Wyden’s plan has been pushed off to the sidelines, and he’s now trying to decide where he belongs. The Baucus bill, as he sees it, limits choice, falls short on cost control, and fails to meet the test of providing affordable coverage for all Americans – particularly solid middle-class families headed by a self-employed person.

Democrats have a 13-10 advantage on the Finance Committee, so Baucus, D-Mont., doesn’t need Wyden’s vote to pass a bill. But Wyden’s dissent would send a message. A liberal on social issues, he’s seen as middle-of-the-road on economic matters.
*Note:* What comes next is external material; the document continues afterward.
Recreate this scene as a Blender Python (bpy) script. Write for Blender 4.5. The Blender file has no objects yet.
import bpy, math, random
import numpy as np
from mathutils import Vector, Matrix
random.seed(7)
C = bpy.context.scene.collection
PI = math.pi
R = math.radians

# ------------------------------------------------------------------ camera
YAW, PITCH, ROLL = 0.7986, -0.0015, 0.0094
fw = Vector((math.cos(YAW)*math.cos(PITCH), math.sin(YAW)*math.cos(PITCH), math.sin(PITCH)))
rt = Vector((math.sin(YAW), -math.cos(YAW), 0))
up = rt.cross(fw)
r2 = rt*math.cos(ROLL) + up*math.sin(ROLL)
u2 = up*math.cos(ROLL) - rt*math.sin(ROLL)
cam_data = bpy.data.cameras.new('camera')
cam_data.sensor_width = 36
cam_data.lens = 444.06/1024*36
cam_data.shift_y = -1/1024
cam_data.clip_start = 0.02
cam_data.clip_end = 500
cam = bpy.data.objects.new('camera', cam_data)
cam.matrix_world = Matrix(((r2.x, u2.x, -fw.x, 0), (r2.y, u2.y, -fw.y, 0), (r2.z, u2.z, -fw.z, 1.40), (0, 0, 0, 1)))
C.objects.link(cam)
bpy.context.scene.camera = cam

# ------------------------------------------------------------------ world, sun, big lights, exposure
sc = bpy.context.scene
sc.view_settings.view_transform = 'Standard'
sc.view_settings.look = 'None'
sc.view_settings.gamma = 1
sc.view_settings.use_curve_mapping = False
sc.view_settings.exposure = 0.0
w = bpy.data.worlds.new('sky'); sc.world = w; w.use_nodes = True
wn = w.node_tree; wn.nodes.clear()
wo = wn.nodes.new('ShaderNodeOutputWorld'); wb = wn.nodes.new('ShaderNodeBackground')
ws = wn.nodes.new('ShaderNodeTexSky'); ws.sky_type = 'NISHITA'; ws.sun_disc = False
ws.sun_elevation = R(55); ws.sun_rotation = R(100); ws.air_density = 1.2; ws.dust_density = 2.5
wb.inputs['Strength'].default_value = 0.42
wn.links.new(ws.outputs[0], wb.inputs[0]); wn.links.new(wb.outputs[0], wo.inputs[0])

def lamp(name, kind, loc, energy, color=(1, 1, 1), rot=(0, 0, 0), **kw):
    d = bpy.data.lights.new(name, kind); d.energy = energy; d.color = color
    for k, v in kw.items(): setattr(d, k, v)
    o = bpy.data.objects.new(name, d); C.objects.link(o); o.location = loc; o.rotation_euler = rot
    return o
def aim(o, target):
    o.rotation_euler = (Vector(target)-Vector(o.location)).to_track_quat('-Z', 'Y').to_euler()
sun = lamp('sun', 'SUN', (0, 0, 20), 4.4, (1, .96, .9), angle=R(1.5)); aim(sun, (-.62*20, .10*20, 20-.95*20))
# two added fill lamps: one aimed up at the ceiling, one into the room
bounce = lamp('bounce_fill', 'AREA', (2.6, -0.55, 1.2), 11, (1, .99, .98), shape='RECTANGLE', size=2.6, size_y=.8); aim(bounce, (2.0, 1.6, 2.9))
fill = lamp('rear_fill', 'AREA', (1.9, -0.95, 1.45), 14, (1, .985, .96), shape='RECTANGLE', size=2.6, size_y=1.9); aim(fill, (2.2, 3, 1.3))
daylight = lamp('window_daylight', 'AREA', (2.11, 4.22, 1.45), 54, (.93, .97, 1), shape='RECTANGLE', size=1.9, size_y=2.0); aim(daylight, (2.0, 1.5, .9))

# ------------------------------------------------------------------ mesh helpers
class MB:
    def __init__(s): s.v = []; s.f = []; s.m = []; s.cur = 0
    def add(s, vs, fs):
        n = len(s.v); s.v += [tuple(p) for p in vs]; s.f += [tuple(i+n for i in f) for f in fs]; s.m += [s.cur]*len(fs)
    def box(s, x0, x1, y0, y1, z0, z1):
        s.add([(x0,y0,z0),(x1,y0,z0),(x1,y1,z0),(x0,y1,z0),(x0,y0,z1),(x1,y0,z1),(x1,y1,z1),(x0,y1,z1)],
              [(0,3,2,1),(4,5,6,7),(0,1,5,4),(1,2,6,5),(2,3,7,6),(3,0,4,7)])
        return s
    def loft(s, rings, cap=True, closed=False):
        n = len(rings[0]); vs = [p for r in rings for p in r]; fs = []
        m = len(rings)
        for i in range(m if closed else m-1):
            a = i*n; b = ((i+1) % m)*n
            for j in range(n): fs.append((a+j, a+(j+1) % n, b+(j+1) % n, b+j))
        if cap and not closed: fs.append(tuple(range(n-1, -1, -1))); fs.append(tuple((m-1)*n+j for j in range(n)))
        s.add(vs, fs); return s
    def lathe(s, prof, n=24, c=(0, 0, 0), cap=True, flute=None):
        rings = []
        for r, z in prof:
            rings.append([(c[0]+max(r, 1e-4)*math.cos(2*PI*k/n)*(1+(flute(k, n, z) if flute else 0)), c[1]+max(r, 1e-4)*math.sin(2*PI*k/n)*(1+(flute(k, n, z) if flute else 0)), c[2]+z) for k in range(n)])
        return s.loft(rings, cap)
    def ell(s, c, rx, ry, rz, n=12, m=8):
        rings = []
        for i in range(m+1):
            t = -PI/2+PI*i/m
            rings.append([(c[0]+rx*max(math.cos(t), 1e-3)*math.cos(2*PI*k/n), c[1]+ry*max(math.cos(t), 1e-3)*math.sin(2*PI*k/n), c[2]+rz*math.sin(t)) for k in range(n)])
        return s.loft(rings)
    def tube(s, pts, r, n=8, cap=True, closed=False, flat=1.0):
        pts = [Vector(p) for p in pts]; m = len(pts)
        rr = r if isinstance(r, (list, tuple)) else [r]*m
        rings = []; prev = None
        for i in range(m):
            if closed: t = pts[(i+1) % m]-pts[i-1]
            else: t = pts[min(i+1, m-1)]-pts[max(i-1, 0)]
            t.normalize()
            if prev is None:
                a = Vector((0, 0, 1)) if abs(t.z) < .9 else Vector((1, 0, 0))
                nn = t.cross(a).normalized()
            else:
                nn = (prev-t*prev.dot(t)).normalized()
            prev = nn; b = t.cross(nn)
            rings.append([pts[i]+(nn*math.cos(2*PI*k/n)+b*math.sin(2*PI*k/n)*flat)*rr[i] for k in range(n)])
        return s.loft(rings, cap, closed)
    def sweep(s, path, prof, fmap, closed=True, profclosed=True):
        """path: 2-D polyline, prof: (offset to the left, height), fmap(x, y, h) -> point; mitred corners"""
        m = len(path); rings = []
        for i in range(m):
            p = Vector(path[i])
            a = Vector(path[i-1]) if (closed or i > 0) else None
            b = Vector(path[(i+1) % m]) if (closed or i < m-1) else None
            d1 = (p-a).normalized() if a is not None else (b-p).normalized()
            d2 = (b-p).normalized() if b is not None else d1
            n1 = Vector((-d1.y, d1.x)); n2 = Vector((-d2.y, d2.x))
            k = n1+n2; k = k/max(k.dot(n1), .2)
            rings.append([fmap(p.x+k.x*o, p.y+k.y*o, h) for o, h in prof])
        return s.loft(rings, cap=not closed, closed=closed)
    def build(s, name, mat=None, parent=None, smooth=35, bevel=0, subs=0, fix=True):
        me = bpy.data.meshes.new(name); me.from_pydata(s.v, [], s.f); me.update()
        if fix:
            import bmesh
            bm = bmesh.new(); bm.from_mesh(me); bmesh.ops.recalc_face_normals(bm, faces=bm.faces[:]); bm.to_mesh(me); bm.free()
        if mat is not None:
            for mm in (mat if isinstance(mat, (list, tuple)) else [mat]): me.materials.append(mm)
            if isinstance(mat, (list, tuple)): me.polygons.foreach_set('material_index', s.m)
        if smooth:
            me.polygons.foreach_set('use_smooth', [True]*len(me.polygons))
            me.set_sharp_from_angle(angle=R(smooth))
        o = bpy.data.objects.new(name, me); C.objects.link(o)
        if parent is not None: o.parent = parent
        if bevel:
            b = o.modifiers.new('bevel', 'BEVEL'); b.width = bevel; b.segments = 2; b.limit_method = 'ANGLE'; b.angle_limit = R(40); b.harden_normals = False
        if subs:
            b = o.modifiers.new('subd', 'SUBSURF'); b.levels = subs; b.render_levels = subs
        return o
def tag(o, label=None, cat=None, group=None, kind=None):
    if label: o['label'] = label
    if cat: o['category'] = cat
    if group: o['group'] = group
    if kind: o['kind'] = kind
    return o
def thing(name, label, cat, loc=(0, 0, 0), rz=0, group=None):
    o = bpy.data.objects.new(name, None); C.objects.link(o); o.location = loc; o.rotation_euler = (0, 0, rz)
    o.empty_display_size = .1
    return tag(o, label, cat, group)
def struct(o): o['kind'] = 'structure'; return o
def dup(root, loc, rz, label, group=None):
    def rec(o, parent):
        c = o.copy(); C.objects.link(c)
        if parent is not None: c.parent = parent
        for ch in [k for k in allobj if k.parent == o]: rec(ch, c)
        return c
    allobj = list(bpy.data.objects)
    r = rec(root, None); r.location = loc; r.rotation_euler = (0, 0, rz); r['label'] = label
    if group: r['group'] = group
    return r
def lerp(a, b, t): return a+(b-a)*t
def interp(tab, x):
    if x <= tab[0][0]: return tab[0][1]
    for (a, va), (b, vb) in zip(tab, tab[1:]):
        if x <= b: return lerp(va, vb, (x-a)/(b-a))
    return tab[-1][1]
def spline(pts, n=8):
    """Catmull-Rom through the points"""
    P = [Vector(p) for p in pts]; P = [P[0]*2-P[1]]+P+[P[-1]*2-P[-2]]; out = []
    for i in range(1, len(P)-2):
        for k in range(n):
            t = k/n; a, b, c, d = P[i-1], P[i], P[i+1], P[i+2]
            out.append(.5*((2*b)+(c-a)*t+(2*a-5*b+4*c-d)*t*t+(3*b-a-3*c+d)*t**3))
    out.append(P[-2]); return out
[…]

“It would be both troublesome and ironic if Sen. Wyden voted against this legislation,” said Ron Pollack, executive director of Families USA, a liberal health care advocacy group. “He has been an outspoken leader in promoting the need for health care reform, and a negative vote would defeat the very objectives that the senator has promoted.”

Finance member Sen. Debbie Stabenow, D-Mich., said Friday in a call with reporters there is only one Democrat who has not indicated how he will vote.

Wyden said his aides will be talking with Baucus’s staff during the weekend. He is positioning himself for a floor debate in which he’s expected to offer a version of his original bill.

“My take is that this cake is far from baked,” Wyden said.